■ What you should do ■
Output exactly, and only, the lines from the line containing "Build this scene" through the line containing "SC.camera = cam", both included.

■ Source material ■

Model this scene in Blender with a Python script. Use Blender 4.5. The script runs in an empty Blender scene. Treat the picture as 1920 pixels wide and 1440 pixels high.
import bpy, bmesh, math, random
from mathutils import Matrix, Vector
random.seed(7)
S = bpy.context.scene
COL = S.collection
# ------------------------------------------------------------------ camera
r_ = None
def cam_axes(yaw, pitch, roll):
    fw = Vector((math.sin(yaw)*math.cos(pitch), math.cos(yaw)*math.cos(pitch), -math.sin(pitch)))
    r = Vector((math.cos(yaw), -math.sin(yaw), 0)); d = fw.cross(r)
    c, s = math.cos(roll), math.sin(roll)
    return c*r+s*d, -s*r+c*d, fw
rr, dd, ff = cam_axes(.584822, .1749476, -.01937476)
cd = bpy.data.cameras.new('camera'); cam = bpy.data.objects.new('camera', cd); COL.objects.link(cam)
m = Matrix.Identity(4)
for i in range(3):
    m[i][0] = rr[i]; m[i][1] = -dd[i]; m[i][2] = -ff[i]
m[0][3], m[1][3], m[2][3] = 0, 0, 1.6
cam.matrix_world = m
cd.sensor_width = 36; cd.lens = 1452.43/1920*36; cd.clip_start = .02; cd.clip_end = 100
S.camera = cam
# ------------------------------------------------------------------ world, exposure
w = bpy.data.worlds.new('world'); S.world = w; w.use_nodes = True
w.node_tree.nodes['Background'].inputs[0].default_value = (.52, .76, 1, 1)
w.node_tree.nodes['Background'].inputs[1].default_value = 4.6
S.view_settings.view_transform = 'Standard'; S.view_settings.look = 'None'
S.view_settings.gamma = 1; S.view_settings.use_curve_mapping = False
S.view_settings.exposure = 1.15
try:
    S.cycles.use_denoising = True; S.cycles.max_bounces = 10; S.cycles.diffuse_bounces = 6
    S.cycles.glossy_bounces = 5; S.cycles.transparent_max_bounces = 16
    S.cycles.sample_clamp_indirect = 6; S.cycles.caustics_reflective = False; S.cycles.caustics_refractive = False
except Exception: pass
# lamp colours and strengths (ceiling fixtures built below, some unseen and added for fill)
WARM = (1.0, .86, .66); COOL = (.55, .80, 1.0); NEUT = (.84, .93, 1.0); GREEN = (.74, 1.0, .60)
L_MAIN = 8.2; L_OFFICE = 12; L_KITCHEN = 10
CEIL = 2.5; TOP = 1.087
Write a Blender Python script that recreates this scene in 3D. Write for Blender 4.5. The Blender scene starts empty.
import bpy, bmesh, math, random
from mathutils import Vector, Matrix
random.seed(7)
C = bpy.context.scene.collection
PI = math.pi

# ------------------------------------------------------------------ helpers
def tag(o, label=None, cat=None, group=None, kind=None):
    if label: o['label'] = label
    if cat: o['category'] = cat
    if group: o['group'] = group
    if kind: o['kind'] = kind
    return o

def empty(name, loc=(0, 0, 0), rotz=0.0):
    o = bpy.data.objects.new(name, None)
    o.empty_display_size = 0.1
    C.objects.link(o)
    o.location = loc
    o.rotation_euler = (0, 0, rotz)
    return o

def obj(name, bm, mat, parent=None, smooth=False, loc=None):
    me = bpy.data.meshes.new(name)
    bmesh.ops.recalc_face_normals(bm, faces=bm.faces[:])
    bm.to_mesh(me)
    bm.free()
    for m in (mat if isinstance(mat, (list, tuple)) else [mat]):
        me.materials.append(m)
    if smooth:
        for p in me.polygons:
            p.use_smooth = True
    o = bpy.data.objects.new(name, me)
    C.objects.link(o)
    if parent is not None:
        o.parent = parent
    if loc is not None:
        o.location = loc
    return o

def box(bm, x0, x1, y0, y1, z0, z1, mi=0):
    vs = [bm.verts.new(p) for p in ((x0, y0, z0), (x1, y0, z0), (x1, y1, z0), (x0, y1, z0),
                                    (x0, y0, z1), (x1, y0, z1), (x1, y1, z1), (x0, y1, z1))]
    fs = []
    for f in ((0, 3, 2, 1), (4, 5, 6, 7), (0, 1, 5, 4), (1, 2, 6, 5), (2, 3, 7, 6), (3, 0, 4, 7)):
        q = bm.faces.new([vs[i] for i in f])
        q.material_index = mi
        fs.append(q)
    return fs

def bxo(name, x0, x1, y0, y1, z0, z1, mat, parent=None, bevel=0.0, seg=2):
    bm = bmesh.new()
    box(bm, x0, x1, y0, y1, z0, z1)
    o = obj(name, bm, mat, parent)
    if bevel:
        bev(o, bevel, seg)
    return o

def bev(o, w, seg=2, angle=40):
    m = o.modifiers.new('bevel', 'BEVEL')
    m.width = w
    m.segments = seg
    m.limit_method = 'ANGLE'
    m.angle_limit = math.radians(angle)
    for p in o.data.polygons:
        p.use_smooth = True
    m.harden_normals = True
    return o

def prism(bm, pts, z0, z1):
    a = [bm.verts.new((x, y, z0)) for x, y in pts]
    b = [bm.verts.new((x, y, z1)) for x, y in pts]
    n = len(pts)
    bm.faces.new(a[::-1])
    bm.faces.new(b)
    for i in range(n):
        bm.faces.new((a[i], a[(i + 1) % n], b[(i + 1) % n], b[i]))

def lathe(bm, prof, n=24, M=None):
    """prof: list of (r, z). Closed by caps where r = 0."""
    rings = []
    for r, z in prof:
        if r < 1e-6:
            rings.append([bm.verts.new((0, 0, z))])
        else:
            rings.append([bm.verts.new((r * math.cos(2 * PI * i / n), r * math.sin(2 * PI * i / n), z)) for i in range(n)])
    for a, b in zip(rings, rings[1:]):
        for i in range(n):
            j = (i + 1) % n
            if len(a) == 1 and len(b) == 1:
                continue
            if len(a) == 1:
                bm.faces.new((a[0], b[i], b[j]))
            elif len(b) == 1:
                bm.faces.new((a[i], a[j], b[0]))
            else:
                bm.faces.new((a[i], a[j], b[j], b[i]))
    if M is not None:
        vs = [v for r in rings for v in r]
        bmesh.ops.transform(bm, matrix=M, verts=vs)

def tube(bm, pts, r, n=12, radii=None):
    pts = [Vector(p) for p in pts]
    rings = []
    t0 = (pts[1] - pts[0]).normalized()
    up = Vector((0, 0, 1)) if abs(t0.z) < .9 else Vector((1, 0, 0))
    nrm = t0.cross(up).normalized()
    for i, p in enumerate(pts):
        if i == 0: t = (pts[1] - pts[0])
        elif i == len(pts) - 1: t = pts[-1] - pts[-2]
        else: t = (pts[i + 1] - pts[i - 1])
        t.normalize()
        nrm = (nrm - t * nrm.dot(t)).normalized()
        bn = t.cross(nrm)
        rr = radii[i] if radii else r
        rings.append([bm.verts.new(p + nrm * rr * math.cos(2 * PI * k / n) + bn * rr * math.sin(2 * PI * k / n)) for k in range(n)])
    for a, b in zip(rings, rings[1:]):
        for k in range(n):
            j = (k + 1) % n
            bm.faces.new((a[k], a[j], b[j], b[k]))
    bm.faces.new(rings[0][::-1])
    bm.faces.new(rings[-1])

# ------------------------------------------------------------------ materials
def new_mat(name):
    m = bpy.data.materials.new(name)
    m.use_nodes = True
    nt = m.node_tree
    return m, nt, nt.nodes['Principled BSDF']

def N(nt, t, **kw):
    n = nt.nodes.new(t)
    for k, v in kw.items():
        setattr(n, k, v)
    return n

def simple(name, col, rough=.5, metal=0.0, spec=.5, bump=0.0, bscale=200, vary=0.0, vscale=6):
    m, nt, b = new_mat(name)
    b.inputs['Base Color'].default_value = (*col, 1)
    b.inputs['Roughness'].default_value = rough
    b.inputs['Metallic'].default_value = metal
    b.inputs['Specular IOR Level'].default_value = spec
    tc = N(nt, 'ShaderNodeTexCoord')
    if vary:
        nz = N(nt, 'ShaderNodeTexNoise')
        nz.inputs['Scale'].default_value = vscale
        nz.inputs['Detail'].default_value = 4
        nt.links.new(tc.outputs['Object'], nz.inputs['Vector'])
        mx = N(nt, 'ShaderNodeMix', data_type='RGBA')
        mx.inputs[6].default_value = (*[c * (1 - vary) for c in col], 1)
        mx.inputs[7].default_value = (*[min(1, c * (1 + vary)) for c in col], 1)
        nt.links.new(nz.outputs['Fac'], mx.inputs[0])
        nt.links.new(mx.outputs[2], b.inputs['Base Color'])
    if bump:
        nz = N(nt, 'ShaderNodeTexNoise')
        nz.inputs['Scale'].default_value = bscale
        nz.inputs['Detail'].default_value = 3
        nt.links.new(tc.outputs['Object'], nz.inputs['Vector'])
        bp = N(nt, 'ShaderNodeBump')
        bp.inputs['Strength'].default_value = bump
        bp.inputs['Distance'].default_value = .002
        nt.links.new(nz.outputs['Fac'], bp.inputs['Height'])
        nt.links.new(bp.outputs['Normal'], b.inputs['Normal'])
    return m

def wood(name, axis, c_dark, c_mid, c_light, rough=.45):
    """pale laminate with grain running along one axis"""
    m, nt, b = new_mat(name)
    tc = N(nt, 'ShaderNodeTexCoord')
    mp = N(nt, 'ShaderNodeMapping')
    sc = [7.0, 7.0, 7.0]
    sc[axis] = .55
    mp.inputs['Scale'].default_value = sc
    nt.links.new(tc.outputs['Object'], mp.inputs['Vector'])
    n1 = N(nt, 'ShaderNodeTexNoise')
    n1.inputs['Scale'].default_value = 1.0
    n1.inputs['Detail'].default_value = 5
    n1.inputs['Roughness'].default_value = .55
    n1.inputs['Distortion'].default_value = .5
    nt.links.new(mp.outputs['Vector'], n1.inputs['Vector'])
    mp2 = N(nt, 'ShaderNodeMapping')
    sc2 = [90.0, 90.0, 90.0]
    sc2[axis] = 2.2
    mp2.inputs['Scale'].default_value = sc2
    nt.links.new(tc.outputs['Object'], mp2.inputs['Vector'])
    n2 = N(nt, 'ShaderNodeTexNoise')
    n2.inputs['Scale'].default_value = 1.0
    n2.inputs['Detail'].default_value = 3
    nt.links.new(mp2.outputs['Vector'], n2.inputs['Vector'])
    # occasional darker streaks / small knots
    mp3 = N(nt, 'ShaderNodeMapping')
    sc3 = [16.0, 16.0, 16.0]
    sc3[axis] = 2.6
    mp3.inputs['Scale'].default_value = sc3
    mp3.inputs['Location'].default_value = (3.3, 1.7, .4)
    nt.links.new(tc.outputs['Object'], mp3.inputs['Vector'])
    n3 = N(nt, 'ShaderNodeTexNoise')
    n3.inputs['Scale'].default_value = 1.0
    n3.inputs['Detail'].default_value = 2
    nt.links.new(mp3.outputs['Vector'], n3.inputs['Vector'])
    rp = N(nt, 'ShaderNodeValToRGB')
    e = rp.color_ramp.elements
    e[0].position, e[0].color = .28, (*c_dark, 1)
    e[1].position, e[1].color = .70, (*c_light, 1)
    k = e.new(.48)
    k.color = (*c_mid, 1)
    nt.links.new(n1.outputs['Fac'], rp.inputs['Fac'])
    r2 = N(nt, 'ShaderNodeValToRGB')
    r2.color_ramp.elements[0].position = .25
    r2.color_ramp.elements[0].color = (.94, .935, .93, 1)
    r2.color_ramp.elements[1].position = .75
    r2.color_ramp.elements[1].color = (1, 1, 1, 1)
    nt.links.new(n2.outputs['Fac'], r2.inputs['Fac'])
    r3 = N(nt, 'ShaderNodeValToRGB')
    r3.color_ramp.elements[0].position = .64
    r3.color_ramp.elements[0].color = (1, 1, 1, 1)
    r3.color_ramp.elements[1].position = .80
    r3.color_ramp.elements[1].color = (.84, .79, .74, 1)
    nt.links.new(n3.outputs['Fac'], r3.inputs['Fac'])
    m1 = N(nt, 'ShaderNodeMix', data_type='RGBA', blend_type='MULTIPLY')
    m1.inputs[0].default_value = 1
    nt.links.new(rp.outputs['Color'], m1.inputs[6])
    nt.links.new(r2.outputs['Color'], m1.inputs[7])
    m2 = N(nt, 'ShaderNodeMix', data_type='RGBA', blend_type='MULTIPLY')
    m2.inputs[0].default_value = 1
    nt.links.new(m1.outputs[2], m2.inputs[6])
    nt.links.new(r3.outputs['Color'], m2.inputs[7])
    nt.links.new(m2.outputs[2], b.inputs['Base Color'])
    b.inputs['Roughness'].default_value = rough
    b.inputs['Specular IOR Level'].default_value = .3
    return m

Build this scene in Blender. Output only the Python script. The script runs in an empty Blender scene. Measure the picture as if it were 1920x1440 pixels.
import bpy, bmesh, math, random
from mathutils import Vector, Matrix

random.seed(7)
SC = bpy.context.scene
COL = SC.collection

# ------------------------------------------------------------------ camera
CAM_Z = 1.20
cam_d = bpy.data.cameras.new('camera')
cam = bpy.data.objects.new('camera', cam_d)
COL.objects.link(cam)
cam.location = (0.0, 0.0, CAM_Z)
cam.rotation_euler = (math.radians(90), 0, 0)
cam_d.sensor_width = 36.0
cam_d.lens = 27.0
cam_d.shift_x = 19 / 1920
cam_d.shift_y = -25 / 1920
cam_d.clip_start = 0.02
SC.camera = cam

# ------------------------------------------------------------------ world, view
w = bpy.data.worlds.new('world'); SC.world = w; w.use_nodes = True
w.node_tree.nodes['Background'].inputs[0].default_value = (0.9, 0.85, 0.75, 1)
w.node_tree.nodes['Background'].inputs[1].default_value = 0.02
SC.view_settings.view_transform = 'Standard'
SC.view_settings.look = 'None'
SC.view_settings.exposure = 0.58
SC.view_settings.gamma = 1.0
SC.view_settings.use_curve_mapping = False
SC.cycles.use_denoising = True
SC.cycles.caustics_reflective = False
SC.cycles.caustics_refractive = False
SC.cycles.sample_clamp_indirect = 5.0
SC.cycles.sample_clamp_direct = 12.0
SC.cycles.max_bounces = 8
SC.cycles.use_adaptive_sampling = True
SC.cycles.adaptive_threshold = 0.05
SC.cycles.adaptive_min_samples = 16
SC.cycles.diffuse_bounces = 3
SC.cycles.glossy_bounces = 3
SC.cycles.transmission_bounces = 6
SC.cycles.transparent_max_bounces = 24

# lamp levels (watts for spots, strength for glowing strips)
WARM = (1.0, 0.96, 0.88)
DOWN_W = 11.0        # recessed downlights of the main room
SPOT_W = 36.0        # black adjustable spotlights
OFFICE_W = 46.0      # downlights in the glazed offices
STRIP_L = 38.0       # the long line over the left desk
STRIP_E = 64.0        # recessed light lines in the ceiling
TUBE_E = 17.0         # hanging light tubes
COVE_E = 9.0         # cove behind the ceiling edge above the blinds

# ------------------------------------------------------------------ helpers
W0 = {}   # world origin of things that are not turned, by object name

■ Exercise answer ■
Build this scene in Blender. Output only the Python script. The script runs in an empty Blender scene. Measure the picture as if it were 1920x1440 pixels.
import bpy, bmesh, math, random
from mathutils import Vector, Matrix

random.seed(7)
SC = bpy.context.scene
COL = SC.collection

# ------------------------------------------------------------------ camera
CAM_Z = 1.20
cam_d = bpy.data.cameras.new('camera')
cam = bpy.data.objects.new('camera', cam_d)
COL.objects.link(cam)
cam.location = (0.0, 0.0, CAM_Z)
cam.rotation_euler = (math.radians(90), 0, 0)
cam_d.sensor_width = 36.0
cam_d.lens = 27.0
cam_d.shift_x = 19 / 1920
cam_d.shift_y = -25 / 1920
cam_d.clip_start = 0.02
SC.camera = cam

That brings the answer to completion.